EPA: $473 billion needed for drinking water

The U.S. Environmental Protection Agency (EPA) has released its sixth Drinking Water Infrastructure Needs Survey and Assessment, and the results show that nearly $473 billion is needed over the next 20 years to improve drinking water infrastructure in the United States.

The agency is required under the 1996 Safe Drinking Water Act Amendments to conduct an assessment of the nation’s public water systems’ infrastructure every four years. The newest Needs Survey, issued March 30, shows that $472.6 billion is needed.

The results of the new Drinking Water Needs Survey will form the basis for the state allocation formula for the Drinking Water State Revolving Fund.

“These survey results show just how much investment is needed in drinking water infrastructure,” said Diane VanDe Hei, CEO of the Association of Metropolitan Water Agencies, which represents large drinking water utilities in the United States.  “Most water infrastructure projects are funded by utility rate-payers, but programs like EPA’s Drinking Water State Revolving Fund, Water Infrastructure Finance and Innovation Act program and tax-exempt financing can help reduce costs and make investments go farther.”

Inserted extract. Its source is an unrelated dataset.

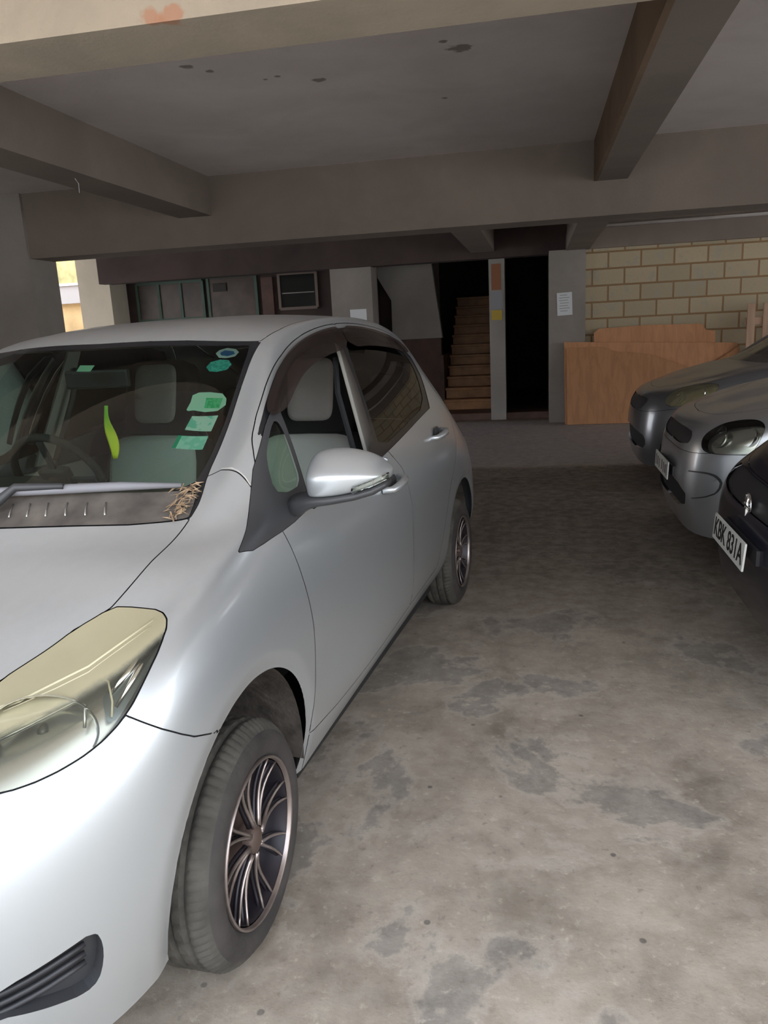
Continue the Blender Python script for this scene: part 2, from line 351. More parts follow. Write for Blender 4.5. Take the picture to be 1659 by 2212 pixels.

EPA’s assessment shows that investments are primarily needed in four areas:

  • Distribution and transmission – $312.6 billion to replace or refurbish aging or deteriorating pipelines;
  • Treatment – $83 billion to construct, expand or rehabilitate infrastructure to reduce contamination;
  • Storage – $47.6 billion to construct, rehabilitate or cover water storage reservoirs; and,
  • Source – $21.8 billion to construct or rehabilitate intake structures, wells and spring collectors.